Set down exactly the first line of the entries and every line after it, through the line with "RAD = math.radians".
-- start of INPUT DATA --
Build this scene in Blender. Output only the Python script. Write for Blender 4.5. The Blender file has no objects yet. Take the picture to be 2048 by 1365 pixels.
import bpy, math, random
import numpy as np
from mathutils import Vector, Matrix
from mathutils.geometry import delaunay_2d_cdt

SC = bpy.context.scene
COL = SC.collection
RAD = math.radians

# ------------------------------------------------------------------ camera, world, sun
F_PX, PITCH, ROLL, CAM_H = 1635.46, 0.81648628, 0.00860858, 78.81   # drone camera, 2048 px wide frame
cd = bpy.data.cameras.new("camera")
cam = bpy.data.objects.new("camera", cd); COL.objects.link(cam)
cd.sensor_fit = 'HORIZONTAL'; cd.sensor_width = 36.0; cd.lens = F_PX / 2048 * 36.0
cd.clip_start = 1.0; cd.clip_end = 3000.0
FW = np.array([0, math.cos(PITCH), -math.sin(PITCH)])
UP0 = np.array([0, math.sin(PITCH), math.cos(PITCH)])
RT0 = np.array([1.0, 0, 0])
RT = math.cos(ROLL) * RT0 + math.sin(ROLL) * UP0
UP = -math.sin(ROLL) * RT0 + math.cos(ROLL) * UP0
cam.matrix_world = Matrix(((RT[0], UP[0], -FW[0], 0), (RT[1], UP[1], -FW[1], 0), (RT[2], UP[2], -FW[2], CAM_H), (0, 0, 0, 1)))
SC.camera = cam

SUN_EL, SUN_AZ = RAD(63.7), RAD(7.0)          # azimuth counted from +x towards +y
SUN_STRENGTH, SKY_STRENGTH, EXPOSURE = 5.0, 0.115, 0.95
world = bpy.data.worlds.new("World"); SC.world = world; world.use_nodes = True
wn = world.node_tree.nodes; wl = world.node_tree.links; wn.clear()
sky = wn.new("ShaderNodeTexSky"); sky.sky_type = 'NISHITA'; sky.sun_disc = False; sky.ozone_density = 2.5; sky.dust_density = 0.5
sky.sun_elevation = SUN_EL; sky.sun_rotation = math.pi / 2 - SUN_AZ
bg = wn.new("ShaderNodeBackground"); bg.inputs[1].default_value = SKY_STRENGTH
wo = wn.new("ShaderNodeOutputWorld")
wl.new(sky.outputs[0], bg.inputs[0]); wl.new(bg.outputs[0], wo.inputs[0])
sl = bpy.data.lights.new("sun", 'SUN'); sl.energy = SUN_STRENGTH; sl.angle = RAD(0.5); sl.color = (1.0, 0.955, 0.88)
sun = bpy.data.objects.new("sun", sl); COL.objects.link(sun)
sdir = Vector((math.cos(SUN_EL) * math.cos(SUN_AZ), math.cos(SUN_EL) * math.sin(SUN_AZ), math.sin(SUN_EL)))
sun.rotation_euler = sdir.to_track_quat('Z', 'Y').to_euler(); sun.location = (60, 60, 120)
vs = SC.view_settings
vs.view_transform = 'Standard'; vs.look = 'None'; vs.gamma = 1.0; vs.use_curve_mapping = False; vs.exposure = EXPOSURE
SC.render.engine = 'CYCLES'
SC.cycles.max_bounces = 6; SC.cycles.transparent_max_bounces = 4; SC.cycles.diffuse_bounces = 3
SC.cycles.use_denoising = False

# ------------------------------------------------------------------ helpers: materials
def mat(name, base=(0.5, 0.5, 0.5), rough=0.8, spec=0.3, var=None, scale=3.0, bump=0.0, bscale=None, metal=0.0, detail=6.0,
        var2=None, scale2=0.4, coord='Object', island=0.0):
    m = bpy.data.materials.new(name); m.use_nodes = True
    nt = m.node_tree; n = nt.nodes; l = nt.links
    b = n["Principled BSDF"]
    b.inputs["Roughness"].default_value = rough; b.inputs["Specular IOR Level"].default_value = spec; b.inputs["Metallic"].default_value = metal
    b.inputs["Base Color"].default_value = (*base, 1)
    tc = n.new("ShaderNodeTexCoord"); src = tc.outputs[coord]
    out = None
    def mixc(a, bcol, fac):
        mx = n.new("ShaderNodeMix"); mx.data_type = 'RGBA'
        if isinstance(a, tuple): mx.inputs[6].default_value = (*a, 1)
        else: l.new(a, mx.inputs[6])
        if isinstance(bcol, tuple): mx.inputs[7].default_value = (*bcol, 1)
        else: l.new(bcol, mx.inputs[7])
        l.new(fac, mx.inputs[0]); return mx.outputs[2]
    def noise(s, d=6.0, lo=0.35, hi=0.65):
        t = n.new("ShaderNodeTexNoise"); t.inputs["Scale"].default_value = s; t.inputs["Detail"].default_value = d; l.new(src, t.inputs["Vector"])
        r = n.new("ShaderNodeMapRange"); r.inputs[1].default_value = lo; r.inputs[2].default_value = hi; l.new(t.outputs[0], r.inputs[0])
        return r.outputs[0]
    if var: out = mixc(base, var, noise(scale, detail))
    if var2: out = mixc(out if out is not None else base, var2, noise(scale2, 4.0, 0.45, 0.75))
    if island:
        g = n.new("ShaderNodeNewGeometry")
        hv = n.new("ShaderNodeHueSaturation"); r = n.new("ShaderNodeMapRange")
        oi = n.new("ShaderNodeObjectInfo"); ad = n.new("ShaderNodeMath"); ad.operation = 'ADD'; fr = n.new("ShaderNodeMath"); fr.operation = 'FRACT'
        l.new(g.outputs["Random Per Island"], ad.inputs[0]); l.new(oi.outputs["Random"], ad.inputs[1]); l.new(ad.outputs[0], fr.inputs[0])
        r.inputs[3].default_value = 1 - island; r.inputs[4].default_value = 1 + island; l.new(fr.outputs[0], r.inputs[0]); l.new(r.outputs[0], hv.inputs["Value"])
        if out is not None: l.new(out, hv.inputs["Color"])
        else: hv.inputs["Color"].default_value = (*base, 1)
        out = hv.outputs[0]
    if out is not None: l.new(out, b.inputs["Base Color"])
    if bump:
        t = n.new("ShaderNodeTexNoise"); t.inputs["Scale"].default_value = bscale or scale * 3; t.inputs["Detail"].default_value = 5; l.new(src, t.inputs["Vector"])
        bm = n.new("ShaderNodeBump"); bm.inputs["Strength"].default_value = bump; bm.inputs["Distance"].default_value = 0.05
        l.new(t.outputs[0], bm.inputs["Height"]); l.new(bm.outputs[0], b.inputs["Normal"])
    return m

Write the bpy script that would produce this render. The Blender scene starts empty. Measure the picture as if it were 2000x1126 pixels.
-- end of INPUT DATA --
TASK ANSWER:
Build this scene in Blender. Output only the Python script. Write for Blender 4.5. The Blender file has no objects yet. Take the picture to be 2048 by 1365 pixels.
import bpy, math, random
import numpy as np
from mathutils import Vector, Matrix
from mathutils.geometry import delaunay_2d_cdt

SC = bpy.context.scene
COL = SC.collection
RAD = math.radians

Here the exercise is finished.